William Goode, the elder (1762–1816) was an English evangelical[1] Anglican clergyman.
Born 2 April 1762 at Buckingham, he was the son of William Goode (d. 1780) of the town. At ten years of age he was placed at a private school in Buckingham, and in January 1776 at the Thomas Palmer Bull's dissenting academy at Newport Pagnell, Buckinghamshire, where he remained until Christmas 1777. In the summer of 1778, after working his father's business, he went as a private pupil to the Rev. Thomas Clarke at Chesham Bois, Buckinghamshire. He matriculated at Magdalen Hall, Oxford, on 2 May 1780, commenced residence on the following 1 July, graduating B.A. 20 Feb. 1784, M.A. 10 July 1787.[2]
On 19 December 1784 Goode was ordained deacon by Thomas Thurlow, bishop of Lincoln. He took the curacy of Abbots Langley in Hertfordshire, to which he added next year the curacy of King's Langley. At the end of March 1786 he became curate to William Romaine, then rector of the united parishes of St. Andrew by the Wardrobe and St. Anne, Blackfriars. On 11 June of the same year he was ordained priest by Bishop Thurlow. In February 1789 he obtained the Sunday afternoon lectureship at Blackfriars, and in December 1793 the Lady Camden Tuesday evening lectureship at St. Lawrence Jewry; Blackfriars he delivered between November 1793 and September 1795 a course of sermons on the Epistle to the Ephesians.[2]
On 2 July 1795 Goode was chosen secretary to the Society for the Relief of poor pious Clergymen of the Established Church residing in the Country. He had supported the society from its institution in 1788, and held the office till his death. He declined a salary, voted by the committee in 1803, preferring to accept an occasional present of money. In August 1795 he succeeded, on the death of William Romaine, to the rectory of St. Andrew by the Wardrobe and St. Anne, Blackfriars; and in December 1796 he resigned the Sunday afternoon lectureship at Blackfriars on his appointment to a similar lectureship at St. John's, Wapping, which he retained until his death.[2] In April 1799 he was present at the meeting that founded the Church Missionary Society.[3] He was elected to the triennial Sunday evening lectureship at Christ Church, Spitalfields, in 1807, and in July 1810 to the Wednesday morning lectureship at Blackfriars. The result was that he preached at least five sermons every week.[2]
Goode was elected president of Sion College in the spring of 1813 and delivered the customary "Concio ad Clerum". In the autumn of 1814 he visited some of the major towns in the north-western counties, and in 1815 Norwich and Ipswich, as the advocate of the Church Missionary Society.
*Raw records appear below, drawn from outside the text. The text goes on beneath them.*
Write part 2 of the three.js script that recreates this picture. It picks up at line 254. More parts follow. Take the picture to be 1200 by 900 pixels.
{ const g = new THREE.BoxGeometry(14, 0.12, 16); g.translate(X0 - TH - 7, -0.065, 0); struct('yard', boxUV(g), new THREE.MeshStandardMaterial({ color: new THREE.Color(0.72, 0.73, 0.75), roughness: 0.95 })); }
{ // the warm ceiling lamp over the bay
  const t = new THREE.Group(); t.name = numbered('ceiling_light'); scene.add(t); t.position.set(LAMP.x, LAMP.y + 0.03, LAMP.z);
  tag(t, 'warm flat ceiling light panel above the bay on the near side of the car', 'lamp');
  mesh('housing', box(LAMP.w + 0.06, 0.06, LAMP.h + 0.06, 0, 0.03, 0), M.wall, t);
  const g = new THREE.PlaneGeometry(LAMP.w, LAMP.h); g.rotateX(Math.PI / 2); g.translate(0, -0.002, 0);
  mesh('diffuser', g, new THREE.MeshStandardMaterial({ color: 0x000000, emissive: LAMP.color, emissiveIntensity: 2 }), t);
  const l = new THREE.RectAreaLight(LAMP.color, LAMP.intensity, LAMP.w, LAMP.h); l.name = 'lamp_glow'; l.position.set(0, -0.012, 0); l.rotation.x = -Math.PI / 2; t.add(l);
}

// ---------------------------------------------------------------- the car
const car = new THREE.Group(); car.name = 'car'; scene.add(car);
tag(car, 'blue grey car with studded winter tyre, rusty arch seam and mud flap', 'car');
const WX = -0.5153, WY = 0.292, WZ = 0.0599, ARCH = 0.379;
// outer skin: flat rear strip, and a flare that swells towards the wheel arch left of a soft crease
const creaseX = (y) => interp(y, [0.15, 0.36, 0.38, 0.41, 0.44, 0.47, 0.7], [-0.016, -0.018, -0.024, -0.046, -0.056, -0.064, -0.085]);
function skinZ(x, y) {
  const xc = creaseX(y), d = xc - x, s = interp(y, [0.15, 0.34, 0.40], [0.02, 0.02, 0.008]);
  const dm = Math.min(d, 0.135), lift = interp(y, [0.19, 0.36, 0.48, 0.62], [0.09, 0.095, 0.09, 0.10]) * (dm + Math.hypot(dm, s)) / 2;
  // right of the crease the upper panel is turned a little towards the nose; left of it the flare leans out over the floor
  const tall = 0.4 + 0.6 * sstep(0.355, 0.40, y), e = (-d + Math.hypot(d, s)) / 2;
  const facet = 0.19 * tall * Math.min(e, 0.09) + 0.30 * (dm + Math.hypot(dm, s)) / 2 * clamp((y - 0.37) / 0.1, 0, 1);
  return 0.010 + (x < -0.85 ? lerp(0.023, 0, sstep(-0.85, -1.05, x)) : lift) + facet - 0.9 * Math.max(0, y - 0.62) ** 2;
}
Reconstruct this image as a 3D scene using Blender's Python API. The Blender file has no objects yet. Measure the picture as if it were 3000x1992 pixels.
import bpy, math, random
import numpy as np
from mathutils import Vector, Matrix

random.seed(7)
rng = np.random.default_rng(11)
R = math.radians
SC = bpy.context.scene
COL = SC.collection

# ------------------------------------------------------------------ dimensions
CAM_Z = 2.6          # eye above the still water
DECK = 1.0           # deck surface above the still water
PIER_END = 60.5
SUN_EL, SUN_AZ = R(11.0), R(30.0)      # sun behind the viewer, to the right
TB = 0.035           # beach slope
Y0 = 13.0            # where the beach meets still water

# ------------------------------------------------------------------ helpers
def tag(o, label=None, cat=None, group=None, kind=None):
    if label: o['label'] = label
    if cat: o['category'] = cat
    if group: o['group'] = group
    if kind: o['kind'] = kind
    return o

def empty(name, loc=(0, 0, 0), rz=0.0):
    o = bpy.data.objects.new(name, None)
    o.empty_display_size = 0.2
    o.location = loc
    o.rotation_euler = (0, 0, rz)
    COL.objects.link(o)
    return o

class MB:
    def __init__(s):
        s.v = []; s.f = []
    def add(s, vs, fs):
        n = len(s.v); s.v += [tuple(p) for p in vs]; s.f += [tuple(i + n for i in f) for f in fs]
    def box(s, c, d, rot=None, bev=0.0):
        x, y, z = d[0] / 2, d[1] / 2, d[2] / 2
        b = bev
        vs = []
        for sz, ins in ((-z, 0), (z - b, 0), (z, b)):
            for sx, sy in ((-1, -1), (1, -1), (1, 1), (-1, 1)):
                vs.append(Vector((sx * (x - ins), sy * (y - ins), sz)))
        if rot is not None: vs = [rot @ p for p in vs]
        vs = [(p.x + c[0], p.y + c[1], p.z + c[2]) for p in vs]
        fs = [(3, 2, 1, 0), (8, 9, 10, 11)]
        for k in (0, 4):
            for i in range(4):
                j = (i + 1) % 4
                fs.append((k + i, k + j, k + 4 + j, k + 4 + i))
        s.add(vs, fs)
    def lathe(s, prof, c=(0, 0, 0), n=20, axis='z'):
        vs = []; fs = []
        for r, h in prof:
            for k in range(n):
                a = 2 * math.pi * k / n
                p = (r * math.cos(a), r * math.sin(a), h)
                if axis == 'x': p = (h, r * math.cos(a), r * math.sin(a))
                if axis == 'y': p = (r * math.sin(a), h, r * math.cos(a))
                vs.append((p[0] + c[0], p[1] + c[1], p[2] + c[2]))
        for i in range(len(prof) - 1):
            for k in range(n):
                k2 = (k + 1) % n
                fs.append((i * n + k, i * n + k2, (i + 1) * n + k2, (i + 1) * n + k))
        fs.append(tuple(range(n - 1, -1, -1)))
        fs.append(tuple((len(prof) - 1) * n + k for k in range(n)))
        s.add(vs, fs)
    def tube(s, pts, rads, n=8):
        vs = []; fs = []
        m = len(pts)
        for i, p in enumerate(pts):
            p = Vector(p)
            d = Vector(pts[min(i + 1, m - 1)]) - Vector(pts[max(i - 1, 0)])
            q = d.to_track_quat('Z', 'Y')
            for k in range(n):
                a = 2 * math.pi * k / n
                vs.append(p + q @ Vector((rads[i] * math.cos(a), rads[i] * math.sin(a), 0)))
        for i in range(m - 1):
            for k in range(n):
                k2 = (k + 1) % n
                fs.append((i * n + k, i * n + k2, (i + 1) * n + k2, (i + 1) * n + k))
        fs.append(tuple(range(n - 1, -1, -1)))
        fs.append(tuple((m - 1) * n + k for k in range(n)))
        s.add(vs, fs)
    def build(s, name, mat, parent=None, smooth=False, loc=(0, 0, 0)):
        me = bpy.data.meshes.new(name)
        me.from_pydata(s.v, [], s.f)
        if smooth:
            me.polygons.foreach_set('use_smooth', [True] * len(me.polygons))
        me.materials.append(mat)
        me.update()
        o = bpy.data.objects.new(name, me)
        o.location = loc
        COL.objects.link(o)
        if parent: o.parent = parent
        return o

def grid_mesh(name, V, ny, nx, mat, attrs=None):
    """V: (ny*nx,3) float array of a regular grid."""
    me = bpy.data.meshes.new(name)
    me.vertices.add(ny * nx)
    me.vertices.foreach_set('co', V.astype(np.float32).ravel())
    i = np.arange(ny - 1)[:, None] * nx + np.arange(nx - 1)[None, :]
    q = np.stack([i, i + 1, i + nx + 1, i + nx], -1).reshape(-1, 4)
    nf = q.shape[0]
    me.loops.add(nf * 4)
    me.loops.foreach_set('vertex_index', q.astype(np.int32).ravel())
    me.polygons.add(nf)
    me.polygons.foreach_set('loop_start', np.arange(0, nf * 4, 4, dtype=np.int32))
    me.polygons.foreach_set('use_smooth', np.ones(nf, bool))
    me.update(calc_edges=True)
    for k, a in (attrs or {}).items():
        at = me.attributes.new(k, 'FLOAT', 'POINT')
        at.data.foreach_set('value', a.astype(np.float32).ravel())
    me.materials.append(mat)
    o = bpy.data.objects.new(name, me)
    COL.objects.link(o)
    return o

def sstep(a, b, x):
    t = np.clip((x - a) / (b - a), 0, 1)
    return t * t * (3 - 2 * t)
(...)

He died after a lingering illness at Stockwell, Surrey, on 15 April 1816, and was buried in the rector's vault in St. Anne's, Blackfriars, near the remains of William Romaine, as he had requested.[2]
The second edition of John Brown's Self-interpreting Bible, published in 1791, was superintended by Goode. Not long after he undertook for a while the revision of Robert Bowyer's edition of David Hume's History of England, issued in 1806, but found his eyesight was inadequate.[2]
In 1811 Goode published in two volumes An Entire New Version of the Book of Psalms, which reached a second edition in 1813 and a third in 1816. In June 1815 he completed a series of 156 essays on the Bible names of Christ, on which he had been engaged for 13 years, delivering them as lectures on Tuesday mornings at Blackfriars. Of these, 11 appeared in the Christian Guardian between July 1813 and May 1816 and in September 1820. They were published as Essays on all the Scriptural Names and Titles of Christ, or the Economy of the Gospel Dispensation as exhibited in the Person, Character, and Offices of the Redeemer … To which is prefixed a memoir of the Author [by his son William], 6 vols. London, 1822. The Memoir was issued separately in 1828, with an appendix of letters. Goode also published sermons.[2]
By his marriage on 7 November 1786 to Rebecca, daughter of Abraham Coles, a silk manufacturer of London and St. Albans, Hertfordshire, Goode had, with twelve other children, two sons, Francis and William Goode, the younger.[2]